Cada um tem o Murdoch que merece. Nós, por castigo, temos vários em várias famílias, para escolher. E nenhum deles tem nenhum pudor em financiar seus próprios presidentes. Após a ditadura já indicaram e elegeram dois, agora tentam derrubar o que fugiu à escolha deles.

Nedi

A maioria das pessoas que se pretendem informadas certamente não discutirão essa questão…tenho um amigo que dirá que isso é “teoria da conspiração”.

Marat

A Casa Branca (ou Casa Grande) já foi comprada há muito tempo.

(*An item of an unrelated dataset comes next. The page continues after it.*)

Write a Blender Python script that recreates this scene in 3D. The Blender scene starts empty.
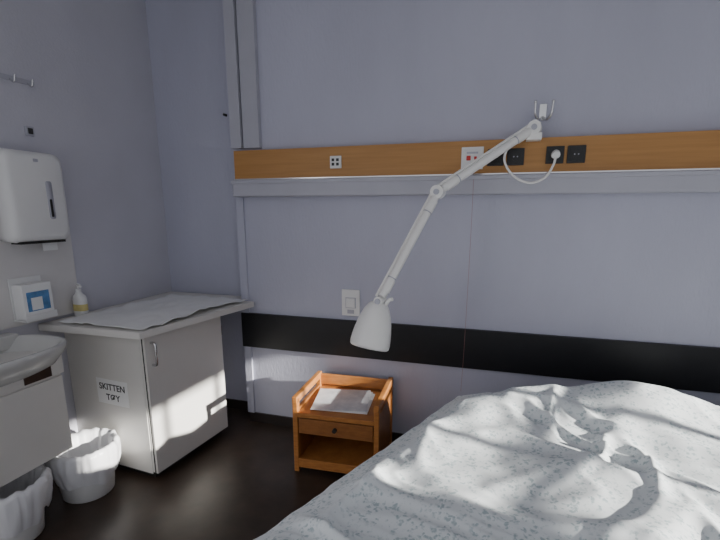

Terroristas mandam ali… Falando nisso, os meus amigos que entendem de armamentos, e que frequentam este estupendo blogue sabem me dizer o que falta para a resistência árabe obter drones? Abraços

Haroldo Cantanhede

Murdoch, como barão da mídia mais elameada, como a temos por aqui (representada por aqueles 4 pilares: redebobo, folha, estadão e abril) está mal assessorado; deveria comprar a Suprema Corte – e dar o seu golpe. Provavelmente ainda não ouviu falar do nosso PIG. Com a Suprema Corte no bolso, ele terá a certeza de ver aprovados todos os absurdos que queira fazer materializar. E o povo, lhe dirá o nosso PIG, que se dane. Mas, espero, o povo irá às ruas, tanto aqui, como lá, para colocar os pingos nos ‘is’; quero ver a Suprema Corte vendida ‘mandar prender’ todo o povo de um país, chamndo isso de ‘insubordinação’.

Francisco

Os EEUU são uma plutocracia sem maiores surpresas desde Eisenhauer, nos anos 50.

O povo dos EEUU vive num Gulag maior e mais tenebroso que os da Sibéria de Stálin, visiveis e tangiveis.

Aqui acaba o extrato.